Wednesday, December 17, 2008


Heller leads to more registration:
The District of Columbia Council passed more regulations for gun owners Tuesday, months after the U.S. Supreme Court struck down the city's 32-year-old handgun ban.

Among other things, the bill requires gun owners to register their weapons every three years and receive training by a certified firearms instructor.

"This bill will be, I think, one of the most progressive registration laws in the country," Council member Phil Mendelson said.
"Progressive."  Yeah.

So much for the vaunted Heller decision.

I agree that people should have firearm's training.  If this means that a person grew up in a family of experienced gun owners and learned through years of teaching by other family members, that's fine.  Someone coming in from outside the "gun culture" should seek out training.  It's just a good idea.

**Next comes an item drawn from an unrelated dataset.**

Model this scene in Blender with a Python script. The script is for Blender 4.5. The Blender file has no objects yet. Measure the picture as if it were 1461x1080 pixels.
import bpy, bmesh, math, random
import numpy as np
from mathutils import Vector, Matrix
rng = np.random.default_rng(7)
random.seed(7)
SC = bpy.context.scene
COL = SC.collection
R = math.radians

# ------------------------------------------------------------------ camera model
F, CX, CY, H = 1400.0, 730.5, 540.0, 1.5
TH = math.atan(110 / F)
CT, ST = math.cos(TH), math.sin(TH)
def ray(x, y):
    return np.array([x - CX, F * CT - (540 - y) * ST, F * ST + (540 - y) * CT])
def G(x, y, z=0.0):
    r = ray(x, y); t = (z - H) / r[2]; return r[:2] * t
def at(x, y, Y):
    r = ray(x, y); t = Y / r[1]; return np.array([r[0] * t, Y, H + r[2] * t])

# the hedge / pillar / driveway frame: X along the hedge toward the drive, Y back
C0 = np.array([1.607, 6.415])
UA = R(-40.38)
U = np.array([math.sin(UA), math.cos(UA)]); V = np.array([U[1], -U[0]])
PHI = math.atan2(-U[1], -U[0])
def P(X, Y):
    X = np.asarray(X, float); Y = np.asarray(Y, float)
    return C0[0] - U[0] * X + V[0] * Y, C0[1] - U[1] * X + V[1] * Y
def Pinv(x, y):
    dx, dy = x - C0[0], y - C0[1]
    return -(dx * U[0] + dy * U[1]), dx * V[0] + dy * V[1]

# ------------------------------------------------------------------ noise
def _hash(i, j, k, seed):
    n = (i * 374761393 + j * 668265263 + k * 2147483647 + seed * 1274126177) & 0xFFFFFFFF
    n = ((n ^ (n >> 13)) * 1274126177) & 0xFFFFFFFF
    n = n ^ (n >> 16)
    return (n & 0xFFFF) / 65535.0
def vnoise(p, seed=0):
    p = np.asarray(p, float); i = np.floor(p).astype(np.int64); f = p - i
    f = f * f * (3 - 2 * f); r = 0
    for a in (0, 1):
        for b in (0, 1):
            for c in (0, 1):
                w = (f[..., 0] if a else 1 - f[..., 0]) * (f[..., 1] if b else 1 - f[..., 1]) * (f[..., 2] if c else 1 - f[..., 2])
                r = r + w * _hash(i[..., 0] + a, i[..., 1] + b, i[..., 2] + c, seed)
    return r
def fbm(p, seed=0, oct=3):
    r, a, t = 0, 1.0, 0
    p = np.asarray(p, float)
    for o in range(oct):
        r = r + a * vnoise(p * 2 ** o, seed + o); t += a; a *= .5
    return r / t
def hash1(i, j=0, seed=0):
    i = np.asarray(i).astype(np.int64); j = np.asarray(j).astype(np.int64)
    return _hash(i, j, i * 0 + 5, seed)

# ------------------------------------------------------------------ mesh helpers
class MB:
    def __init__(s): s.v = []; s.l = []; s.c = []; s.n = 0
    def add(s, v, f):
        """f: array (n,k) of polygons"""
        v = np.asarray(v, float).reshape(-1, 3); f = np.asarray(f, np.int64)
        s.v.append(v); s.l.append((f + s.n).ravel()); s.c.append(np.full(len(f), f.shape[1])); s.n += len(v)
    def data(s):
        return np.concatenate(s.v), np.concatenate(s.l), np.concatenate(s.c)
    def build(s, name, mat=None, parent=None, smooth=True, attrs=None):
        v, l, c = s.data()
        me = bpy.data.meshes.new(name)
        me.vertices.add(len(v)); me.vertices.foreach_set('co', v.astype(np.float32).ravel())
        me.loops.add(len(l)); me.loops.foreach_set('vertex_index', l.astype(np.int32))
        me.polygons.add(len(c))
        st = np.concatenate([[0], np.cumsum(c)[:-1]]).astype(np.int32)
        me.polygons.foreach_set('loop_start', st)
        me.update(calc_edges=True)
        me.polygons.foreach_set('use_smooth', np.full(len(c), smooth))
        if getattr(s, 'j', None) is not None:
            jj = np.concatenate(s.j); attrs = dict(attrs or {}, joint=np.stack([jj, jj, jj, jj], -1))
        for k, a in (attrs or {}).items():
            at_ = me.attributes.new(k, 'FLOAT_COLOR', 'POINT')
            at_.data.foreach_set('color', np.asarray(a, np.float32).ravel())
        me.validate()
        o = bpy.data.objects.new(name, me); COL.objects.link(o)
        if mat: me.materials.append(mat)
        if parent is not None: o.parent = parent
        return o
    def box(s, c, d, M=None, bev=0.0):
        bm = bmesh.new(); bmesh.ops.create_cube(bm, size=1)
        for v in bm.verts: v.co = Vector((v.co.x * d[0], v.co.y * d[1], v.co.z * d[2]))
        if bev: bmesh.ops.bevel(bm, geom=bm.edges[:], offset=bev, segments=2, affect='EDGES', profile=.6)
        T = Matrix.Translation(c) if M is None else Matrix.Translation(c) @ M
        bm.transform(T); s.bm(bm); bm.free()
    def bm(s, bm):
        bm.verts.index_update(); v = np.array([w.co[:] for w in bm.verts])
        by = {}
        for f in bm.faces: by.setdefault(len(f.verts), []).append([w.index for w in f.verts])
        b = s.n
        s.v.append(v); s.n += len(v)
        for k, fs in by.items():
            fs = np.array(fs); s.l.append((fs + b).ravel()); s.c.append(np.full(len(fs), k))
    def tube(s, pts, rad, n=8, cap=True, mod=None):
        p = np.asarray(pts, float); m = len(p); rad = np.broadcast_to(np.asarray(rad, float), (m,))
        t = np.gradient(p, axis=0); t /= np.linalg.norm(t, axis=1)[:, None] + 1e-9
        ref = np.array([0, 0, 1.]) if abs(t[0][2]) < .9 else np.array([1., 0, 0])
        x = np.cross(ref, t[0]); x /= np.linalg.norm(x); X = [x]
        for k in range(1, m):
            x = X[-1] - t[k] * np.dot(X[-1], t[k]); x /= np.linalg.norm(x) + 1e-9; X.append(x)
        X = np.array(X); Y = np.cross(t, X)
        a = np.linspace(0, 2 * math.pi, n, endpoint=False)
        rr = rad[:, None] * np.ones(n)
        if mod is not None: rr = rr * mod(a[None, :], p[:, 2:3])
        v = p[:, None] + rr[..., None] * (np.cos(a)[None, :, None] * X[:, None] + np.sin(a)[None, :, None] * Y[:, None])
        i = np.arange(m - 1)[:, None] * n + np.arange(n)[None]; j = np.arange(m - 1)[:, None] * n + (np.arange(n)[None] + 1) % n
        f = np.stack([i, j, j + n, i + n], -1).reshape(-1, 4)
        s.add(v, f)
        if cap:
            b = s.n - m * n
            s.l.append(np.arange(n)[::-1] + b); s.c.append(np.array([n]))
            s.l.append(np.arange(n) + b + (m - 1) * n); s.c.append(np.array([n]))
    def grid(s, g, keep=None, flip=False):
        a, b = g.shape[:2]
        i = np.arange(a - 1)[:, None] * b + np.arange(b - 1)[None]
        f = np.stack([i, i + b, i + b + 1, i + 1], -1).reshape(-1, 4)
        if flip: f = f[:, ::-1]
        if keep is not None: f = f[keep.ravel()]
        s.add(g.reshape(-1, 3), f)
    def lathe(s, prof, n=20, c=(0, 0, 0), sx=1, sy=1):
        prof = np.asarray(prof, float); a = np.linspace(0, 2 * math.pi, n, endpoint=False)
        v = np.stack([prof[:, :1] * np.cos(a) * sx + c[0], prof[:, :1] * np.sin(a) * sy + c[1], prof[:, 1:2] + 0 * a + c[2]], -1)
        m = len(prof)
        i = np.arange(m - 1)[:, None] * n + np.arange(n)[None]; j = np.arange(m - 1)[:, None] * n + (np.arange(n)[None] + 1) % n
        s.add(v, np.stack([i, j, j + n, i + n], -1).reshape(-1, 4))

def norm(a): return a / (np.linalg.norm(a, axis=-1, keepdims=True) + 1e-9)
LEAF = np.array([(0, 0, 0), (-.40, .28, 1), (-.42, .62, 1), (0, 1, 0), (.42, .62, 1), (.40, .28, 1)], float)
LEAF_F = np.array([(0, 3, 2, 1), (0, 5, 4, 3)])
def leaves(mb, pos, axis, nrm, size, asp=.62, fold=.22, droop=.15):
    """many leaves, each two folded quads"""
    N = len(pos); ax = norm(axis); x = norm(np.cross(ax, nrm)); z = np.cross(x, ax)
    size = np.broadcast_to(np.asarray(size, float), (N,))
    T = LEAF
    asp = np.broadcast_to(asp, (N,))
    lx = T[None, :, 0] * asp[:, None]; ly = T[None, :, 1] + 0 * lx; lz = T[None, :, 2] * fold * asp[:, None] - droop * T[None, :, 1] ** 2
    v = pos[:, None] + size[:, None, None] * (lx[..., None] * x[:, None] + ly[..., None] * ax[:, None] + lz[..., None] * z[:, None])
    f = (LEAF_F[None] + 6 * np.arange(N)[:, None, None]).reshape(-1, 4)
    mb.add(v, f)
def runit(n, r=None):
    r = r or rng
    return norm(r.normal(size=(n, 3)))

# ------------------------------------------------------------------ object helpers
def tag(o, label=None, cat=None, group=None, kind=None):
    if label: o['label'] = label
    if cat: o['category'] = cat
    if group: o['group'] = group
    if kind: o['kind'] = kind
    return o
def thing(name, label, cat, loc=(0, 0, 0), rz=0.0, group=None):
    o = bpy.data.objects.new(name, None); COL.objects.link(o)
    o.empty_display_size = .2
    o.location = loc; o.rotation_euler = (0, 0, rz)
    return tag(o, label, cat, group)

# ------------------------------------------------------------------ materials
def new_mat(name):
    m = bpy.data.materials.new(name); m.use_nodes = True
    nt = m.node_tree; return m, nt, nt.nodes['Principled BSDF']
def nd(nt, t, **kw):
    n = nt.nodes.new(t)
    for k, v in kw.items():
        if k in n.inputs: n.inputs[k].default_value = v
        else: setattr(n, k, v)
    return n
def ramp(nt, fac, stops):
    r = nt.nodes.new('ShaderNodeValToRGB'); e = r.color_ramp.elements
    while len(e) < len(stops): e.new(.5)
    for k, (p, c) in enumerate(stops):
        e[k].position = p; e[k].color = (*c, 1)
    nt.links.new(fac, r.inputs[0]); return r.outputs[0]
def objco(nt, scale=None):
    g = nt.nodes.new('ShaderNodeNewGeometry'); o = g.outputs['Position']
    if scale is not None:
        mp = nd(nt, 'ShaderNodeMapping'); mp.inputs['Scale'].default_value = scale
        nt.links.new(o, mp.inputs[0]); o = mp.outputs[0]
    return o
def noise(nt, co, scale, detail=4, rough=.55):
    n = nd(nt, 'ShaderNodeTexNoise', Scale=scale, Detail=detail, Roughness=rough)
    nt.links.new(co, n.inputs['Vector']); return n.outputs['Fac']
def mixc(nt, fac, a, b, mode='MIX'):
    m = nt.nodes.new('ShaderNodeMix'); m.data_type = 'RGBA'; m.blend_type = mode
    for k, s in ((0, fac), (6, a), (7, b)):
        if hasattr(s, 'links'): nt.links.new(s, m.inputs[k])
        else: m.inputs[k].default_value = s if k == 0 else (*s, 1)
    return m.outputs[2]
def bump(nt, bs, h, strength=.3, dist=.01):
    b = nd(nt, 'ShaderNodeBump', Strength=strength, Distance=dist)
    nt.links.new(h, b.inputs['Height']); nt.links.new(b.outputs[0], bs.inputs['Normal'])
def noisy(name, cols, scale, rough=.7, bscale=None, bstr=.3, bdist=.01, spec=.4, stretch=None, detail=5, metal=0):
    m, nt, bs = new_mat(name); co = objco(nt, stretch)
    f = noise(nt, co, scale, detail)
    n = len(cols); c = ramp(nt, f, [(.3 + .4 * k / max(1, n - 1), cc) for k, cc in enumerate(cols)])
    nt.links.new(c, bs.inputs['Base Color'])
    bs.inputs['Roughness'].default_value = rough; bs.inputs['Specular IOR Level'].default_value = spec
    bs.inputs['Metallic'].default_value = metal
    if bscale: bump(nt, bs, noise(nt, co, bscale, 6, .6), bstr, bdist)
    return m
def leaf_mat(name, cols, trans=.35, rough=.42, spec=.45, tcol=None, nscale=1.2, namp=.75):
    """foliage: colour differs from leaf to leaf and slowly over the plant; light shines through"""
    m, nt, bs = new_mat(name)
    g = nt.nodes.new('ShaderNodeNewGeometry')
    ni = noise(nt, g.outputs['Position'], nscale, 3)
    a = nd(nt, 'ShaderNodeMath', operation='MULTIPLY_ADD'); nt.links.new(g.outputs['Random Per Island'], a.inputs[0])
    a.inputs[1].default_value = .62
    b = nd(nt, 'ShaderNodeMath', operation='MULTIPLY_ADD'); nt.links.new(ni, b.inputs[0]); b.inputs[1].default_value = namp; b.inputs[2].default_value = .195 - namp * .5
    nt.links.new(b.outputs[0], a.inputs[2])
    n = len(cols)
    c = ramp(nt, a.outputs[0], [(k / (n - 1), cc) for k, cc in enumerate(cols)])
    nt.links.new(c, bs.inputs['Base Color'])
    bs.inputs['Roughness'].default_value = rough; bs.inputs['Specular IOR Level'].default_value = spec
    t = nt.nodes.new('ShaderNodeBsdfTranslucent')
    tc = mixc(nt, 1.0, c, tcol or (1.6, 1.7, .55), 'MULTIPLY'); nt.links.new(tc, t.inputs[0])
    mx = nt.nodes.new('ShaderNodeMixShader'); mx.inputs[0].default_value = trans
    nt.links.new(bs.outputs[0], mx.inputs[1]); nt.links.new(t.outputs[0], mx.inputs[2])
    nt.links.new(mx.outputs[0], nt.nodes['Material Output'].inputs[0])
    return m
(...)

But that training must not be legally mandated.  To do so means that it is not a right--it is a privilege granted by the state.  The state will decide when and if you may gain such training, and the state will decide if your training is sufficient before it grants you the privilege of possessing the means for basic survival against a violent attack.

Your life=state mandated "training."  Doesn't anyone else find that repugnant?


  1. I actually have no problem with mandated training. The problem that I have with this is that it is specifically intended to be a deterrent to gun ownership. The mandated training is not provided free of charge and will undoubtedly be egregiously difficult.

    As I said, I have no problem with mandatory training and I think we should push for it. My vision of the mandated training would begin in elementary school with the "Eddie Eagle Gunsafe" program in each grade. Beginning in about 4th grade, the four rules of gun safety should be required. Middle school mandatory training should include a hunter's safety course and proper handling and operation of long guns. At this point, electives in marksmanship using air rifles and moving up to .22 caliber rifles and small shotguns should be offered.

    In High school, proper handling and operation of handguns should be mandatory as well as continuing training on rifle marksmanship, the legalities and ramifications of self defense. Electives would include handgun marksmanship, reloading and ballistics, and inter mural teams for high powered rifle, skeet/trap/sporting clays, Olympic shooting events, IDPA/USPSA style practical shooting, cowboy action shooting etc.

    The basics should be mandatory for everyone, whether their parents ever intend for them to own firearms or not. The required classes should be offered at reasonable or no cost at state subsidized vo-techs for people who graduated from high school before the mandatory training went into effect and for immigrants.

    All that should be required in each of the 50 states to certify that one is properly trained is to show a high school diploma dated after implementation of the training, or a certificate from the vo-tech certifying the training was completed.

    If everyone is trained in the basics, the excuse about untrained people flies out the window. Plus I firmly believe that we would see a significant reduction in accidental/negligent shootings as well as the pleasant side effect of untold numbers of new shooters being introduced to the sports.

    Of course I doubt that it would ever pass because the anti-s will scream that we're training kids to be killers and the media would be non-stop with "the sky is falling propaganda".

    Anyway, that was just a really, really long way of saying that I fully support mandatory training as long as it is not used as a deterrent (either through cost or inconvenience) to gun ownership and is not used as a de-facto gun owner registration scheme.

  2. Except that the state will always, always use it as an obstacle and a deterrent.

    I would never mandate firearms training against the wishes of individuals and parents, but I would have no problem with optional "electives" being available.

  3. I agree with Alan on this one. There should be NO mandated training at all...perhaps such training should be strongly encouraged on the elementary school level and beyond, but never mandatory.

    But this is not the only problem with the new D.C. law. Guns must be re-registered every 3 years and gun owners must get another background check every 6 years.

    Government simply needs to get the hell out of the way and leave the citizens alone.